Szczyt składania PIT może być jeszcze przed nami. Ostatni tydzień to już tradycyjnie okres, w którym rozlicza się najwięcej osób. Przykre obowiązki większość z nas woli zostawić na koniec. Sporo osób w wyścigu z czasem może wybrać elektroniczną drogę rozliczeń, byle tylko zdążyć z tym, na co zaczyna brakować już czasu, a na co mieliśmy raptem cztery miesiące. Resort finansów może zatem liczyć na to, że uda mu się dobić do wymarzonego miliona. Nie mogę zresztą pozbyć się wrażenia, że akcja z odliczaną wynika z zimnego wyrachowania. To najbardziej prawdopodobna i bezpieczna liczba składanych deklaracji. Będzie zatem powód do ogłoszenia sukcesu kolejnej akcji.
Nawet jednak, gdy uda się dobić w tym roku do miliona deklaracji w ramach akcji PIT 2010, to i tak o prawdziwym sukcesie trudno mówić. Podatników PIT rozliczających się każdego roku z fiskusem jest ok. 25 milionów. To zaś oznacza, że w najlepszym przypadku tych, którzy rozliczą się elektronicznie, będzie ok. 4–5 proc. Trudno to uznać za sukces. Dlatego, mimo lawinowo rosnącego zainteresowania, efekty oceniłbym jako raczej skromne.
Trzeba przyznać, że Ministerstwo Finansów dokłada wszelkich możliwych, a nawet zdawałoby się niemożliwych – o czym przekonują spoty reklamujące e-PIT – starań, by taką formę rozliczeń upowszechnić. A jednak nadal zatrzymawszy się na chwilę w sali obsługi urzędu skarbowego można zobaczyć liczne osoby wytrwale wędrujące z PIT-em w ręku i grzecznie proszące o podstemplowanie kopii składanego zeznania po to, by mieć namacalny, a nie tylko elektroniczny dowód jego złożenia. I nie o zacofanie technologiczne społeczeństwa w tym przypadku chodzi.

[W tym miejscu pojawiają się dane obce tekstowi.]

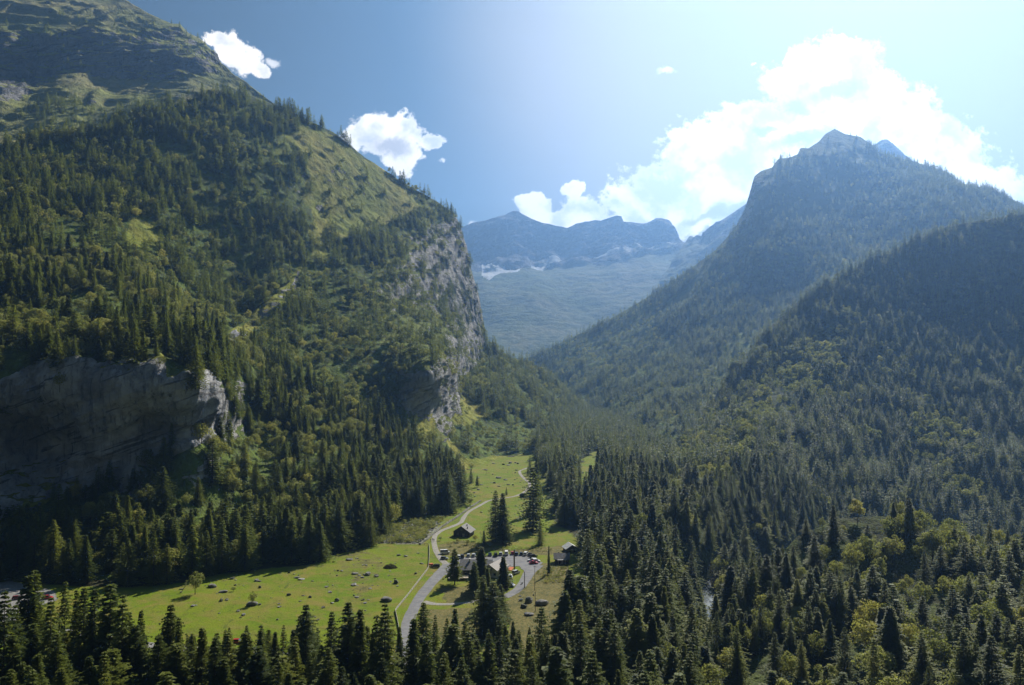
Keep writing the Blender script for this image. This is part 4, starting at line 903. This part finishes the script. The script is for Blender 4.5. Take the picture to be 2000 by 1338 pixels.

Przedstawiciele fiskusa bardzo długo pracowali na to, by ludzie stracili do nich zaufanie. A każda PIT-owa wpadka, nawet gdy wynika z winy urzędu – jak chociażby zdarzające się nadal przypadki zgubienia zeznania w urzędowym archiwum – obciąża składającego. Trudno zatem dziwić się, że z dużą rezerwą podchodzimy jako społeczeństwo do elektronicznego rozliczenia z fiskusem. Zaufanie łatwiej stracić niż później odbudować. I mimo że urzędnicy skarbowi coraz rzadziej z założenia traktują błędy w naszych PIT-ach jak próby wyłudzenia pieniędzy od państwa, co jeszcze 10 lat temu było postawą nagminną, to jednak taki właśnie obraz przedstawicieli fiskusa pokutuje w świadomości społecznej. A to skłania ludzi do daleko idącej ostrożności w kontaktach z urzędem skarbowym. Kontaktach, które lepiej mieć udokumentowane pieczątkami niż wirtualnym potwierdzeniem, które takich pieczęci już nie ma. I to nad zmianami w świadomości podatników resort finansów będzie teraz musiał popracować najmocniej. Proste rezerwy tych, którzy i tak korzystają z wszelkich możliwych form elektronicznego załatwiania spraw, powoli się kończą. I o kolejne spektakularne przyrosty będzie w kolejnych latach coraz trudniej.